TVNZ bullshit at nzoom.co.nz

A New Zealander looking for local news? Please don’t go to nzoom, the self titled ‘homepage’ for New Zealanders. I usually use stuff.co.nz as my news source. It is run by a newspaper company, and while it looks a little bland, it is well coded and has good selection of news highlights. The other day I decided to start using nzoom as my NZ news source as it is slicker looking and had plenty of stories about the recent Waitangi day fiasco .

At lunchtime today when I visited the site I realised that something was wrong. The headline story related to a viewers poll conducted on Paul Holmes’ nightly show which overwhelmingly found that respondents were in favour of Don Brash’s (leader of the opposition) white reactionary policies on the Treaty of Waitangi, Maori affairs (the only Maori MP in the National Party was sacked last week), and Maori land issues.

Who is Paul Holmes? Last year he called Kofi Annan a ‘cheeky darkie’. He also once ‘threatened’ to go to Australia because he felt he wasn’t getting the respect or financial reward he believed he deserved. Luckily for the Australians he never acted on his word.

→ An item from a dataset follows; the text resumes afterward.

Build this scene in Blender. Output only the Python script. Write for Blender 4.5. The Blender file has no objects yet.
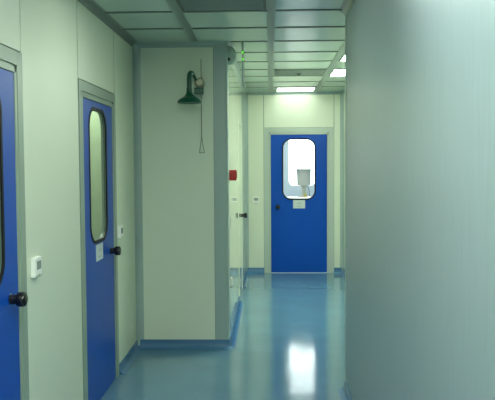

This speaks volumes about who watches the Holmes Show, indirectly a lot about the man Paul Holmes, as well as TVNZ’s editorial position.

Happily there was also a story entitled TV3 interview ruled unfair about TVNZ’s rival, TV3, and an interview they conducted with the Helen Clark. A judge ruled that the interview was impartial. In TVNZ’s eagerness to sling mud at the competition by giving a minor story greater emphasis, they have drawn attention to their own editorial hypocrisy.

I confirmed at stuff.co.nz that these were not in fact the top stories (there was no mention of either on the stuff homepage, I didn’t bother to go digging any deeper) but instead the tabloid trash that I have come to expect from TVNZ.

nzoom is not the homepage for New Zealanders. Some New Zealanders perhaps, but not the 63% who support the Prime Minister Helen Clark and her government. Like any politician, Helen Clark has her problems, but she is possibly the best leader New Zealand has had in my lifetime.

As a result of this fracas I’ve discovered scoop.co.nz – plenty of the kind of news I want to read, and at a glance, no discernible bias.